Smallholding life presents a continuous supply of small challenges, each unique many requiring a bit of thought. Much like life really. One such challenge was the salt lick. In the wild, many animals lick soil to get salt. For sheep, we try to make things a little easier by installing a salt lick. This comprises a solid block of salt and minerals in a cube around 15cm high with a hole in it. The idea is that the hole slides over a peg and keeps it in position.
Simple, you’d think.
My first installation was a small wooden platform with a piece of broom handle fitted through the middle. The bottom went into the ground and the salt lick sat on the platform. For extra strength, it was attached to a column in the sheep’s main shed. This lasted a few hours before it ended up horizontal.
So, extra wood and screws were added to fix it more firmly to said column. This lasted a bit longer, well, for a few months anyway. Then, it too was found in pieces on the ground.
It’s not that sheep are particularly voracious lickers. Indeed, they are quite dainty when it comes to getting their salt. The problem is that they like to scratch themselves. And any old structure will do, be it sheep hurdles, gate posts, gates, feeders – you name it. The small square platform which supported the salt block was ideal. A nice wooden corner/edge about thigh height – perfect. So, they’d get their salt and then finish off with a scratch.
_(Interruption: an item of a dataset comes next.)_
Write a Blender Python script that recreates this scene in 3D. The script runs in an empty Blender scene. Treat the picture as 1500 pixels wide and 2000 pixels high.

The wood just cracked under the pressure.

I pondered this for a while, then came up with a new idea. There were a couple of old steel buckets lying around that had rusty holes all over them. Upside down, a bucket would be quite stable. It would also be round, so no perfect little scratch points. It just needed to be heavier.
So, I drilled a hole in the bottom, thrust the peg through and filled it with concrete. I left a small amount of the peg proud at the bottom; this would go into the ground to provide extra stability.
All good so far.
Next stop was to put it somewhere. No point in putting it outside, the rain would soon wash the salt away. So, back to the sheep shed it went and, aside from transporting a now very heavy bucket, installation proved quite straightforward. This is unusual in smallholding tasks (there’s usually some sort of complication like a large rock in the way) and I savoured the moment.
Next was to round up some sheep and get their feedback. But they were busy chewing the cud a good distance away, at least 10m or so, and the sun was shining and they looked content, so I headed off to find the next job on miy list and left them too it.

Nicole, slightly more determined than me (it’s quite possible she may have mentioned the need for the sheep lick stand to be repaired once or twice) succeeded where I had failed and introduced the sheep to their upgraded salt supply. By all accounts, they were most impressed, but with one small complaint.
The salt was resting on galvanised steel, effectively steel with a zinc coating. The worry was that zinc could react with the salt and cause zinc poisoning (which, as it turns out, would not happen). Anyhow, I created a wooden barrier just to be on the safe side (round, not square).